Former President Jimmy Carter: “I had the best batting average in the Congress in recent history of any president, except Lyndon Johnson.”
— Exchange on CBS’s 60 Minutes, September 19, 2010.

■ “In less than two years, Bill Clinton had already achieved more domestically than John F. Kennedy, Gerald Ford, Jimmy Carter and George Bush combined. Although Richard Nixon and Ronald Reagan often had their way with Congress, Congressional Quarterly says it’s Clinton who has had the most legislative success of any President since Lyndon Johnson. Inhale that one.”
Newsweek Senior Editor Jonathan Alter, October 3, 1994.

Co-host Joe Scarborough: “When you’re comparing it to other presidents, you can look at LBJ. You can look at Ronald Reagan. You can look at Bill Clinton….The list of accomplishments for Joe Biden and this Democratic Congress in a really divided climate just seem to keep growing.”...
MSNBC’s Way Too Early host Jonathan Lemire: “It does rank up there with any modern president, the number of legislation done.”

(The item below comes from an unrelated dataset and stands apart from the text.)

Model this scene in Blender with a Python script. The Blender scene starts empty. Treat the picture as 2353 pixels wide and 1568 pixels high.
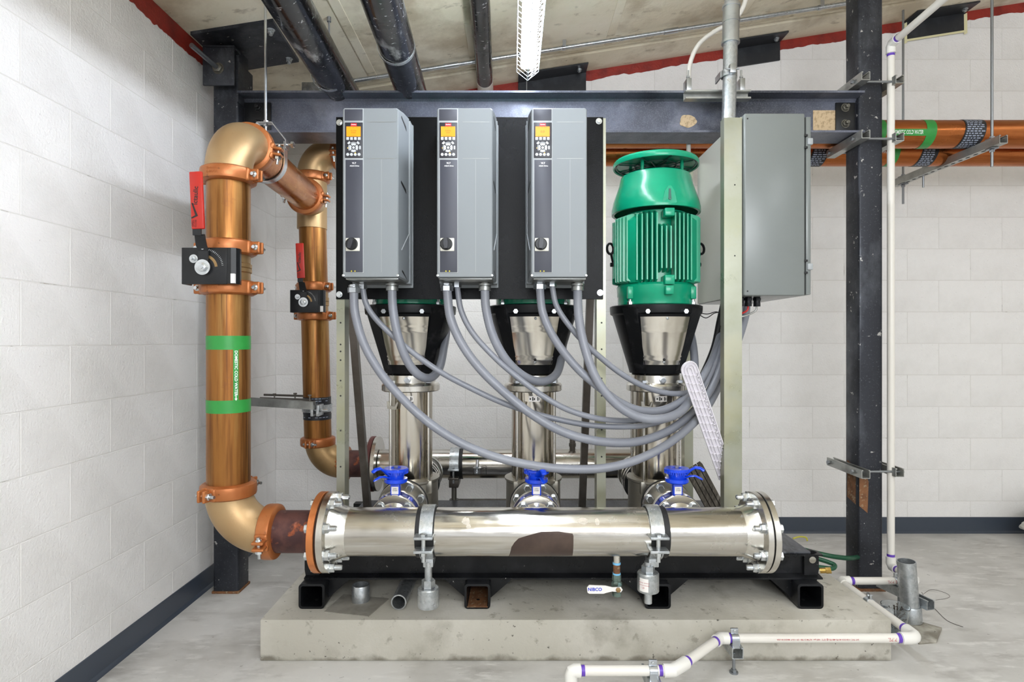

— MSNBC’s Morning Joe, August 8, 2022.
    
Co-host Bryant Gumbel: “Well, later on this morning we’re going to be talking on this President’s Day about this presidential survey. Who would you think finished first?...Of all the presidents when they did first to worst. Oh c’mon, you would know.”
Co-host Jane Clayson: “Ronald Reagan.”
Gumbel, dropping his pen: “First?!?!”
Clayson: “Who was it?”
Gumbel: “No! Reagan wasn’t even in the top ten. Abraham Lincoln. Maybe you’ve heard of him.”
— Exchange on CBS’s The Early Show about C-SPAN poll of historians which ranked Reagan 11th, February 21, 2000.